- The Washington Times - Tuesday, November 15, 2005


This week’s World Summit on the Information Society in Tunis, Tunisia, will introduce a $100 laptop as part of an initiative designed to give computers to millions of schoolchildren worldwide who might not otherwise have access to the technology.

A working, but not fully functional, prototype is scheduled to be unveiled today at an event hosted by U.N. Secretary-General Kofi Annan and Massachusetts Institute of Technology Media Lab professor Nicholas Negroponte, one of 13 faculty members working on the project.

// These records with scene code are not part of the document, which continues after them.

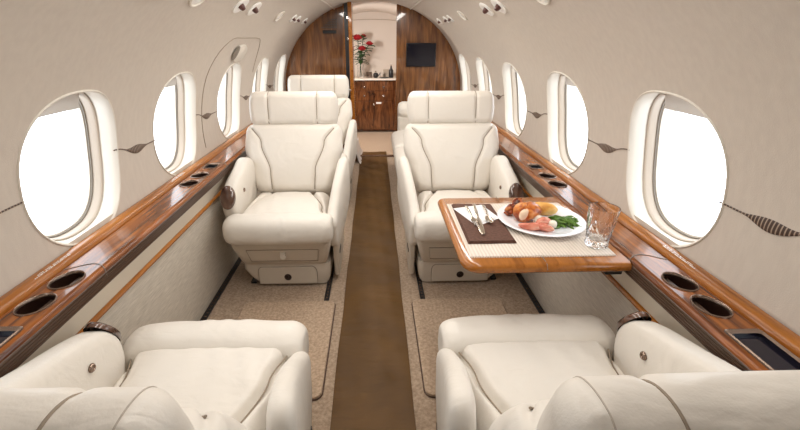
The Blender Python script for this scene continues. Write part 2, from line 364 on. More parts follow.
# ------------------------------------------------------------------ side ledges
LT = .619
def make_ledge(side):
    root = thing('side_ledge', 'glossy wooden ledge with cup holders running along the %s cabin wall' % NM[side], 'side ledge', (side * .82, 1.33, .58), group=None)
    Y1 = YB - .002; holes = []
    X0, X1 = .757, .845; XM = .801
    o_ = .055 if side < 0 else 0
    wells = [('cup', .86 + o_), ('cup', .755 + o_), ('screen', .605 + o_), ('cup', 1.62 + o_), ('cup', 1.735 + o_), ('tray', 1.88 + o_), ('cup', 3.25), ('cup', 3.36)]
    q = MB(); fn = lambda u, v: (side * v, u, LT)
    segs = sorted((y, t) for t, y in wells); cur = Y0 + .01
    def hol(t):
        if t == 'cup':
            def h(k):
                a = 2 * PI * (k + .5) / NR; r = 1 - .10 * max(0, cos(a - PI * .30)) ** 6; return (.043 * cos(a) * r, .037 * sin(a) * r)
            return h
        if t == 'screen': return lambda k: se(k, .062, .038, 14)
        return lambda k: se(k, .040, .030, 10)
    hw = {'cup': .05, 'screen': .075, 'tray': .055}
    for y, t in segs:
        if y - hw[t] > cur: q.grid(lambda a, b: fn(cur + (y - hw[t] - cur) * a, X0 + (X1 - X0) * b), 1, 1)
        cell(q, fn, y, XM, y - hw[t], y + hw[t], X0, X1, hol(t), 2); cur = y + hw[t]
    q.grid(lambda a, b: fn(cur + (Y1 - cur) * a, X0 + (X1 - X0) * b), 1, 1)
    prof = [(.757, LT), (.750, LT - .002), (.7455, LT - .007), (.744, LT - .015)]
    q.loft([[(side * x, y, z) for x, z in prof] for y in (Y0 + .01, Y1)], False, False)
    prof = [(.845, LT), (.848, LT - .004), (.853, LT - .004), (.855, LT)]
    q.loft([[(side * x, y, z) for x, z in prof] for y in (Y0 + .01, Y1)], False, False)
    obj('ledge_top', q, M['wood'], root, face=lambda c, side=side: Vector((-side * .3, 0, 1)))
    q = MB(); prof = [(.853, LT - .006), (.855, LT + .006), (.860, LT + .012), (.872, LT + .015), (.886, LT + .016), (.893, LT + .012), (.893, LT - .02)]
    q.loft([[(side * x, y, z) for x, z in prof] for y in (Y0 + .01, Y1)], True, True); obj('rail', q, M['wood_rail'], root, label='lighter wooden rail along the wall')
    q = MB(); prof = [(.744, LT - .015)]
    for i in range(5): z = LT - .017 - i * .0072; prof += [(.7425, z), (.7425, z - .0045), (.7455, z - .006)]
    prof += [(.748, LT - .055), (.80, LT - .055), (.80, LT - .015)]
    q.loft([[(side * x, y, z) for x, z in prof] for y in (Y0 + .01, Y1)], True, True); obj('pleated_edge', q, M['pleat'], root, smooth=False, label='dark brown ribbed front edge')
    for y in ((.98,) if side < 0 else (.985,)) + (1.98, 3.0):
        q = MB(); q.tube([(side * x, y + (.018 * sin((x - .745) * 40) if x < .85 else 0), z) for x, z in [(.7435, LT - .03), (.7435, LT - .016), (.7445, LT - .006), (.75, LT - .0005)] + [(.757 + .088 * i / 8, LT + .0005) for i in range(9)]], .0013, 6)
        obj('joint', q, M['gasket'], root)
    for t, y in wells:
        h = hol(t); P = lambda k, s, z: (side * (XM + h(k)[1] * s), y + h(k)[0] * s, z)
        m = M['metal_b']
        b = MB(); b.loft([[P(k, s, z) for k in range(NR)] for s, z in ((1.06, LT), (1.05, LT + .003), (1.0, LT + .004), (.95, LT + .002), (.93, LT - .004))], False)
        if t == 'cup':
            o = obj('cup_holder', b, m, root)
            b = MB(); b.loft([[P(k, s, z) for k in range(NR)] for s, z in ((.95, LT), (.90, LT - .03), (.84, LT - .052), (.7, LT - .054))], False); b.add([P(k, .7, LT - .054) for k in range(NR)], [tuple(range(NR))])
            obj('well', b, M['well'], o)
        elif t == 'screen':
            b = MB(); b.loft([[P(k, s, z) for k in range(NR)] for s, z in ((1.08, LT), (1.07, LT + .004), (1.0, LT + .006), (.86, LT + .002))], False)
            o = obj('control_panel', b, m, root)
            b = MB(); b.add([P(k, .87, LT - .006) for k in range(NR)], [tuple(range(NR))]); b.loft([[P(k, .88, LT + .002) for k in range(NR)], [P(k, .87, LT - .006) for k in range(NR)]], False)
            obj('display', b, M['screen'], o)
        else:
            o = obj('ashtray', b, m, root)
            b = MB(); b.loft([[P(k, .95, LT) for k in range(NR)], [P(k, .9, LT - .014) for k in range(NR)]], False); b.add([P(k, .9, LT - .014) for k in range(NR)], [tuple(range(NR))]); obj('lid', b, M['black'], o)
    # small engraved legend strip beside the cup holders
    for y in (.90, 1.66):
        q = MB()
        for i in range(22):
            q.box(*(sorted((side * .8655, side * .8675))), y + i * .006, y + i * .006 + random.choice((.002, .003, .0045)), LT + .0125, LT + .0152)
            if i % 5: q.box(*(sorted((side * .8705, side * .8725))), y + .01 + i * .0055, y + .01 + i * .0055 + .003, LT + .0135, LT + .0159)
        obj('legend', q, M['lens'], root, smooth=False)
    return root
make_ledge(-1); make_ledge(1)

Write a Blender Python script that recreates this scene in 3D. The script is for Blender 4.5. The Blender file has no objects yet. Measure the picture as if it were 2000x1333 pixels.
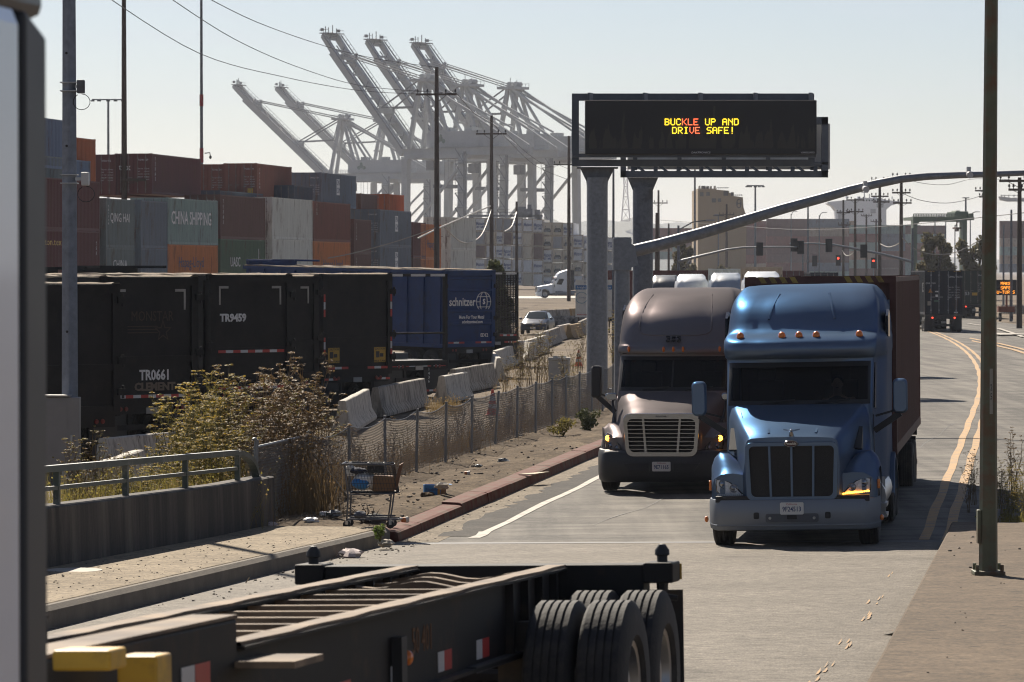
import bpy, bmesh, math, random
from mathutils import Vector, Matrix
R = math.radians
rnd = random.Random(7)
SC = bpy.context.scene
COL = SC.collection

# ---------------------------------------------------------------- camera
FPX, HOR, CAMZ = 7350.0, 528.0, 4.1
PITCH = math.atan((666.5 - HOR) / FPX)
cd = bpy.data.cameras.new('camera')
cam = bpy.data.objects.new('camera', cd); COL.objects.link(cam)
cam.location = (0, 0, CAMZ)
cam.rotation_euler = (R(90) - PITCH, 0, 0)
cd.sensor_width = 36.0
cd.lens = 36.0 * FPX / 2000.0
cd.clip_start = 0.5; cd.clip_end = 30000
cd.dof.use_dof = True
cd.dof.focus_distance = 58.0
cd.dof.aperture_fstop = 9.0
SC.camera = cam

# ---------------------------------------------------------------- sky and sun
SUN_EL, SUN_AZ = R(38), R(-17)          # azimuth from +Y, clockwise
w = bpy.data.worlds.new('World'); SC.world = w; w.use_nodes = True
nt = w.node_tree; nt.nodes.clear()
sky = nt.nodes.new('ShaderNodeTexSky'); sky.sky_type = 'NISHITA'
sky.sun_disc = False; sky.sun_elevation = SUN_EL; sky.sun_rotation = SUN_AZ
sky.altitude = 20; sky.air_density = 1.0; sky.dust_density = 0.4; sky.ozone_density = 1.0
hsv = nt.nodes.new('ShaderNodeHueSaturation'); hsv.inputs['Saturation'].default_value = 0.8
# thin high cloud streaks in the sky itself
tc = nt.nodes.new('ShaderNodeTexCoord')
mp = nt.nodes.new('ShaderNodeMapping'); mp.inputs['Scale'].default_value = (7, 7, 75); mp.inputs['Rotation'].default_value = (0, R(7), 0)
nz = nt.nodes.new('ShaderNodeTexNoise'); nz.inputs['Scale'].default_value = 1.6; nz.inputs['Detail'].default_value = 5; nz.inputs['Roughness'].default_value = .55
rp = nt.nodes.new('ShaderNodeValToRGB'); rp.color_ramp.elements[0].position = .5; rp.color_ramp.elements[1].position = .78
rp.color_ramp.elements[0].color = (0, 0, 0, 1); rp.color_ramp.elements[1].color = (.34, .34, .34, 1)
mx = nt.nodes.new('ShaderNodeMixRGB'); mx.blend_type = 'MIX'; mx.inputs['Color2'].default_value = (11, 10.6, 10, 1)
# the sky is brightest low down and toward the sun, darker overhead and behind
tint = nt.nodes.new('ShaderNodeMixRGB'); tint.blend_type = 'MULTIPLY'; tint.inputs['Fac'].default_value = 1; tint.inputs['Color2'].default_value = (.86, .905, 1.05, 1)
dt = nt.nodes.new('ShaderNodeVectorMath'); dt.operation = 'DOT_PRODUCT'; dt.inputs[1].default_value = (math.sin(SUN_AZ), math.cos(SUN_AZ), -.25)
fall = nt.nodes.new('ShaderNodeMapRange'); fall.interpolation_type = 'SMOOTHSTEP'
fall.inputs[1].default_value = -.35; fall.inputs[2].default_value = .85; fall.inputs[3].default_value = .68; fall.inputs[4].default_value = 1.0
dim = nt.nodes.new('ShaderNodeVectorMath'); dim.operation = 'SCALE'
bg = nt.nodes.new('ShaderNodeBackground'); bg.inputs['Strength'].default_value = 0.0455
wo = nt.nodes.new('ShaderNodeOutputWorld')
L = nt.links.new
L(sky.outputs[0], hsv.inputs['Color']); L(tc.outputs['Generated'], mp.inputs[0]); L(mp.outputs[0], nz.inputs['Vector'])
L(nz.outputs[0], rp.inputs[0]); L(rp.outputs[0], mx.inputs['Fac']); L(hsv.outputs[0], mx.inputs['Color1'])
L(mx.outputs[0], tint.inputs['Color1']); L(tc.outputs['Generated'], dt.inputs[0]); L(dt.outputs['Value'], fall.inputs[0]); L(tint.outputs[0], dim.inputs[0]); L(fall.outputs[0], dim.inputs['Scale'])
L(dim.outputs[0], bg.inputs['Color']); L(bg.outputs[0], wo.inputs[0])
sd = bpy.data.lights.new('sun', 'SUN'); sd.energy = 5.0; sd.angle = R(0.53); sd.color = (1.0, .90, .76)
sun = bpy.data.objects.new('sun', sd); COL.objects.link(sun)
tosun = Vector((math.sin(SUN_AZ) * math.cos(SUN_EL), math.cos(SUN_AZ) * math.cos(SUN_EL), math.sin(SUN_EL)))
sun.rotation_euler = (-tosun).to_track_quat('-Z', 'Y').to_euler()
sun.location = (-40, 100, 120)
vs = SC.view_settings
vs.view_transform = 'Standard'; vs.look = 'None'; vs.gamma = 1; vs.use_curve_mapping = False
vs.exposure = 0.75
SC.cycles.use_denoising = True
SC.cycles.max_bounces = 6; SC.cycles.volume_bounces = 1
SC.cycles.transparent_max_bounces = 12
SC.cycles.use_adaptive_sampling = True; SC.cycles.adaptive_threshold = .008
SC.cycles.filter_width = 1.05

# ---------------------------------------------------------------- placing helpers
HEAD = 0.1361                            # road heading, right of +Y
CS, SN = math.cos(HEAD), math.sin(HEAD)
def cross(t):
    return .014 * (t + 9.6) - .04 if t < -1.4 else .0748 - .014 * (t + 1.4)
def ramp(s): return max(0.0, .03 * (56 - s))
def RT(s, t, z=0.0): return Vector((s * SN + t * CS, s * CS - t * SN, z))
def ST(x, y): return (x * SN + y * CS, x * CS - y * SN)
def W(px, py, Y):
    u = (px - 1000) / FPX; v = (666.5 - py) / FPX
    cp, sp = math.cos(PITCH), math.sin(PITCH)
    d = Vector((u, cp + v * sp, -sp + v * cp)); k = Y / d.y
    return Vector((0, 0, CAMZ)) + d * k
def G(px, py, z=0.0):
    u = (px - 1000) / FPX; v = (666.5 - py) / FPX
    cp, sp = math.cos(PITCH), math.sin(PITCH)
    d = Vector((u, cp + v * sp, -sp + v * cp)); k = (z - CAMZ) / d.z
    return Vector((0, 0, CAMZ)) + d * k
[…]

“It’s a starting point to show we can get this kind of a system going with this price point as a target,” but six more months of research and development remain, said Alexandra Kahn, a spokeswoman for the Media Lab.

The goal of the One Laptop Per Child Initiative is to begin distributing the laptops in 2007, eventually reaching up to 150 million children worldwide, she said.

The initiative is a nonprofit group founded by Advanced Micro Devices Inc., Brightstar Corp., Google Inc., News Corp. and Red Hat Inc., all of which have donated $2 million.

The summit also will examine the progress on a plan to connect villages, schools and governments worldwide to the Internet by 2015. The plan was agreed upon two years ago in Geneva by 175 countries.